Maybe it was the association of ideas between West African slavery and the sugar plantations, but Pitt’s next idea was to knock out French power in the West Indies as he had expunged it in West Africa. Once again the proximate ‘push’ for the exploit was a profit-hungry entrepreneur. William Beckford, MP, an absentee landlord of Jamaica and a crony of Pitt’s, wrote to his friend to point out the vulnerable position of the French on the island of Martinique: it was entirely dependent on French control of the sea lanes, could not support itself and its slaves without food convoys from France, but at the same time contained a body of slaves and stores of wealth worth more than £4 million (at least £200 million in today’s money). Arguing that Pitt would have a walkover victory every bit as easy as that in Senegal, Beckford concluded his exhortation with the words: ‘For God’s sake, attempt it without delay’ Yet Pitt was very aware that all analogies between West Africa and the West Indies were facile. The former could be acquired by opportunism, but the latter would need a formidable effort. His position was complicated by the need to further his true objectives – the expulsion of France from the Americas – while conciliating both Newcastle, who fretted about the costs of global warfare, and George II, who insisted on making Europe the primary theatre. To keep them happy Pitt had already given hostages to fortune by promising that the attacks on Goree and Senegal would be the only significant new overseas venture in late 1758.

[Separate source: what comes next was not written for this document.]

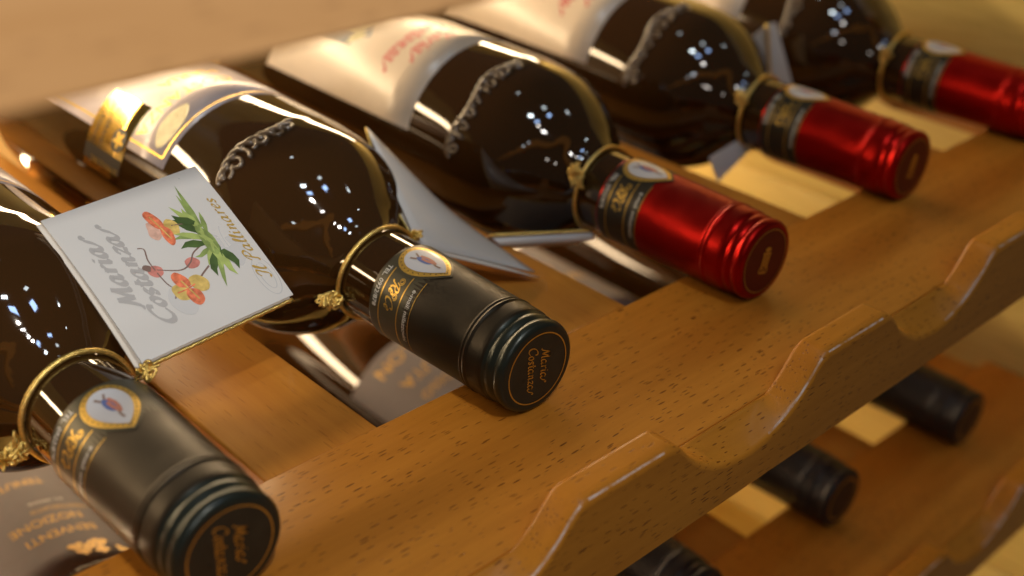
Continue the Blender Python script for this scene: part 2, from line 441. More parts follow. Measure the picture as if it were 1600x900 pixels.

Yet a host of other considerations tugged Pitt towards a campaign in the West Indies. At the most basic level, he was under pressure from a powerful coalition of economic and financial interests to take decisive action in the West Indies where competition with France for slaves, sugar and furs was intense. The ‘golden age’ for French sugar began at the end of the seventeenth century when French planters switched their endeavours to sugar cane and began to undersell the British West Indies in much the same way as the British had undersold the original sugar planters of Brazil. Slavery was another bone of contention. French competition in the 1750s had thrown the slave trade into crisis; until Pitt’s expeditions against West Africa, British planters in the Indies had experienced severe labour shortages, mainly occasioned by the odious fact that the life expectancy of black slaves in the plantations was no more than seven years. The French, by contrast, had made the West Indies a prime target for economic warfare. Not only did they subsidise their own slave trade but since the early 1700s they had controlled the beaver catch of the Hudson Bay, making them serious rivals in the hat trade. The French also had the edge in world fishery markets. The Treaty of Utrecht gave them the northern shores of Newfoundland as a base for curing and drying cod, while the British, confined to the more humid southern side, could not match the quality of cured cod and therefore suffered by comparison in the global fish trade.